Rows from a 3D scene dataset
+===+
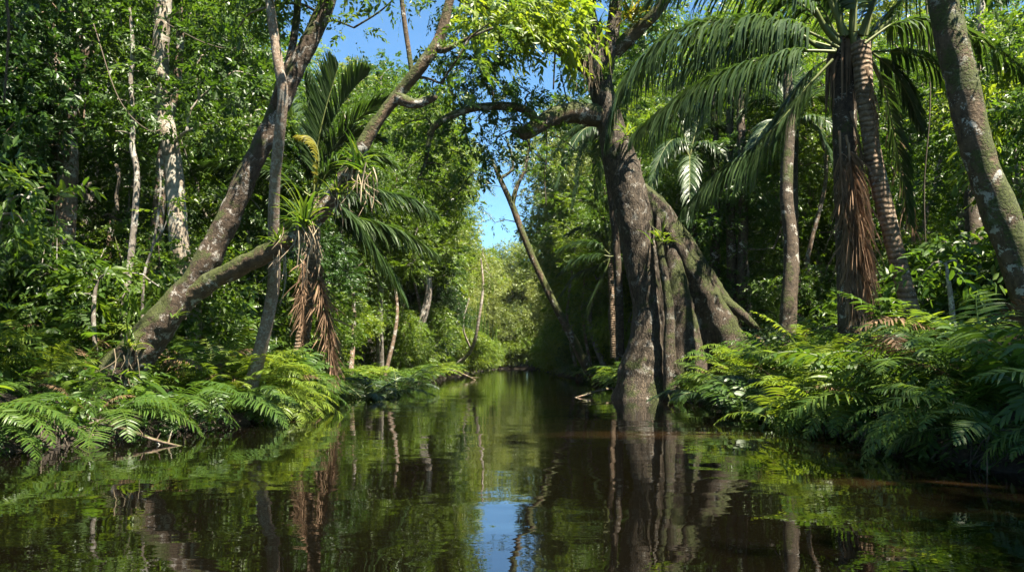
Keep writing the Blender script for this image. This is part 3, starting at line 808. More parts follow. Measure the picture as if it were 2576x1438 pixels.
trunk_tree('thin crooked pale tree overhanging the far water from the left bank', 'bark_pale',
           [(pth((1135, 930, 70), (1185, 880, 68), (1205, 800, 67), (1215, 720, 67), (1210, 650, 67)), [.2, .16, .13, .11, .07]), (pth((1185, 880, 68), (1165, 820, 67), (1180, 750, 67)), [.1, .08, .05])],
           [(1215, 640, 62, 1.3), (1170, 680, 62, 1.2), (1240, 700, 62, 1.1)], 'leaf_yellow', 53, nsp=24, L=.22, W=.09, slen=.8)
trunk_tree('bare pale pole of a tree in the sunlit thicket of the far left bank', 'bark_pale',
           [(pth((1152, 925, 84), (1153, 800, 84), (1155, 690, 84), (1152, 640, 84)), [.16, .14, .12, .08])], [(1150, 620, 84, 1.5), (1120, 650, 84, 1.4)], 'leaf_yellow', 54, nsp=24, L=.2, W=.08, slen=.8)

# ------------------------------------------------------------------ tree kinds that repeat
KIND = {}


def tree_kind(key, name, look, cat, seed, H, rt, cz, rx, rz, ncl, cr_, nsp, K, slen, L, W, droop, flat, bark, leafm, lean=.6, stems=1, zmin=.12, fine=False):
    r = np.random.default_rng(seed)
    t, c = MB(), MB()
    nodes = []
    for s in range(stems):
        a = s * 6.28 / max(1, stems) + .7
        ln = lean if stems == 1 else H * .22
        top = np.array((math.cos(a) * ln, math.sin(a) * ln, H * .92))
        pts = [np.array((.08 * math.cos(a), .08 * math.sin(a), -.3)), np.array((0.1 * math.cos(a), .1 * math.sin(a), .35)), top * np.array((.2, .2, .33)) + r.normal(0, .035 * H, 3) * np.array((1, 1, 0)), top * np.array((.6, .6, .66)) + r.normal(0, .035 * H, 3) * np.array((1, 1, 0)), top]
        nodes += list(tube(t, pts, [rt * 1.5, rt * 1.1, rt * .9, rt * .65, rt * .2], 10, .35, .07, 1.6, seed=seed))
    nodes = [p for p in nodes if p[2] > zmin * H]
    C = []
    tries = 0
    while len(C) < ncl and tries < 9000:
        tries += 1
        u = r.normal(0, 1, 3)
        u /= np.linalg.norm(u)
        p = u * (r.uniform(.15, 1) ** .5) * np.array((rx, rx, rz)) * r.uniform(.8, 1.12) + np.array((0, 0, cz))
        if p[2] < zmin * H or any(np.linalg.norm(p - q) < cr_ * .75 for q in C):
            continue
        C.append(p)
    R = r.uniform(.6, 1.2, len(C)) * cr_
    limbs(t, r, nodes, C, .012, .022)
    crown(c, r, C, R, nsp, K, slen, L, W, droop, flat, fine)
    KIND[key] = dict(name=name, look=look, cat=cat, t=t.mesh(name + '_trunk', M[bark], smooth=True), c=c.mesh(name + '_crown', M[leafm]), raw=c, H=H)


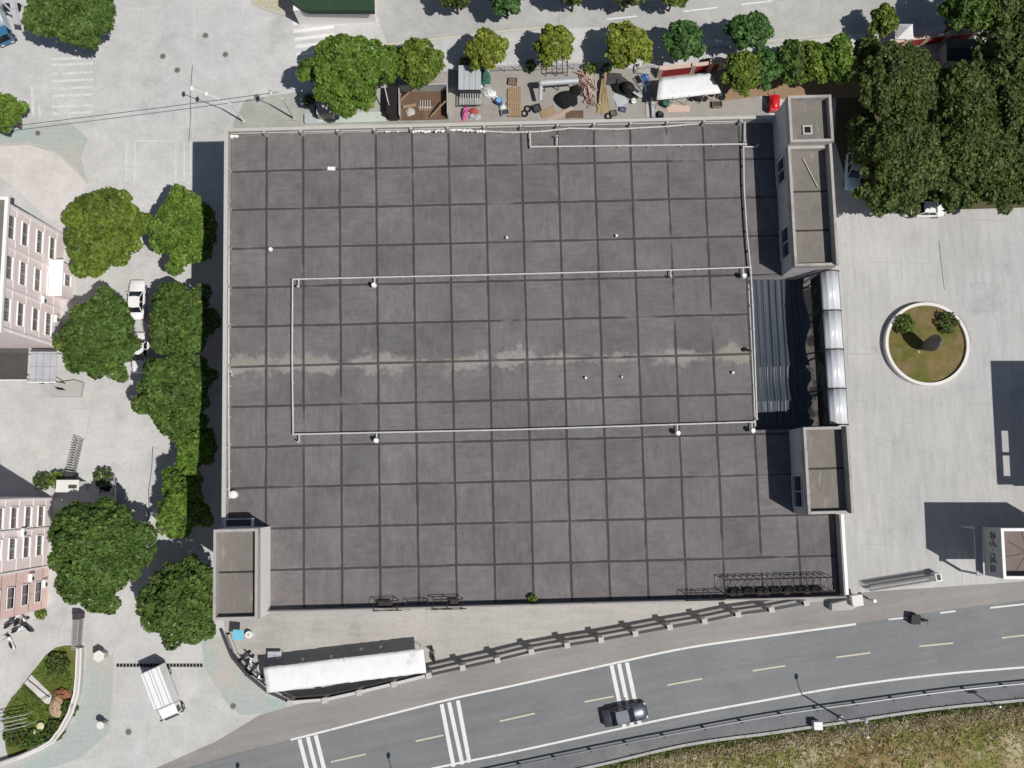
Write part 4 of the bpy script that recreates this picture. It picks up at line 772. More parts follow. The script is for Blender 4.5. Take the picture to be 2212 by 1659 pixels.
+===+
REQUIREMENTS |
Will you set down the records word for word while leaving out every picture?

COMPLETE OUTPUT |
Keep writing the Blender script for this image. This is part 3, starting at line 808. More parts follow. Measure the picture as if it were 2576x1438 pixels.
trunk_tree('thin crooked pale tree overhanging the far water from the left bank', 'bark_pale',
           [(pth((1135, 930, 70), (1185, 880, 68), (1205, 800, 67), (1215, 720, 67), (1210, 650, 67)), [.2, .16, .13, .11, .07]), (pth((1185, 880, 68), (1165, 820, 67), (1180, 750, 67)), [.1, .08, .05])],
           [(1215, 640, 62, 1.3), (1170, 680, 62, 1.2), (1240, 700, 62, 1.1)], 'leaf_yellow', 53, nsp=24, L=.22, W=.09, slen=.8)
trunk_tree('bare pale pole of a tree in the sunlit thicket of the far left bank', 'bark_pale',
           [(pth((1152, 925, 84), (1153, 800, 84), (1155, 690, 84), (1152, 640, 84)), [.16, .14, .12, .08])], [(1150, 620, 84, 1.5), (1120, 650, 84, 1.4)], 'leaf_yellow', 54, nsp=24, L=.2, W=.08, slen=.8)

# ------------------------------------------------------------------ tree kinds that repeat
KIND = {}


def tree_kind(key, name, look, cat, seed, H, rt, cz, rx, rz, ncl, cr_, nsp, K, slen, L, W, droop, flat, bark, leafm, lean=.6, stems=1, zmin=.12, fine=False):
    r = np.random.default_rng(seed)
    t, c = MB(), MB()
    nodes = []
    for s in range(stems):
        a = s * 6.28 / max(1, stems) + .7
        ln = lean if stems == 1 else H * .22
        top = np.array((math.cos(a) * ln, math.sin(a) * ln, H * .92))
        pts = [np.array((.08 * math.cos(a), .08 * math.sin(a), -.3)), np.array((0.1 * math.cos(a), .1 * math.sin(a), .35)), top * np.array((.2, .2, .33)) + r.normal(0, .035 * H, 3) * np.array((1, 1, 0)), top * np.array((.6, .6, .66)) + r.normal(0, .035 * H, 3) * np.array((1, 1, 0)), top]
        nodes += list(tube(t, pts, [rt * 1.5, rt * 1.1, rt * .9, rt * .65, rt * .2], 10, .35, .07, 1.6, seed=seed))
    nodes = [p for p in nodes if p[2] > zmin * H]
    C = []
    tries = 0
    while len(C) < ncl and tries < 9000:
        tries += 1
        u = r.normal(0, 1, 3)
        u /= np.linalg.norm(u)
        p = u * (r.uniform(.15, 1) ** .5) * np.array((rx, rx, rz)) * r.uniform(.8, 1.12) + np.array((0, 0, cz))
        if p[2] < zmin * H or any(np.linalg.norm(p - q) < cr_ * .75 for q in C):
            continue
        C.append(p)
    R = r.uniform(.6, 1.2, len(C)) * cr_
    limbs(t, r, nodes, C, .012, .022)
    crown(c, r, C, R, nsp, K, slen, L, W, droop, flat, fine)
    KIND[key] = dict(name=name, look=look, cat=cat, t=t.mesh(name + '_trunk', M[bark], smooth=True), c=c.mesh(name + '_crown', M[leafm]), raw=c, H=H)


Write part 4 of the bpy script that recreates this picture. It picks up at line 772. More parts follow. The script is for Blender 4.5. Take the picture to be 2212 by 1659 pixels.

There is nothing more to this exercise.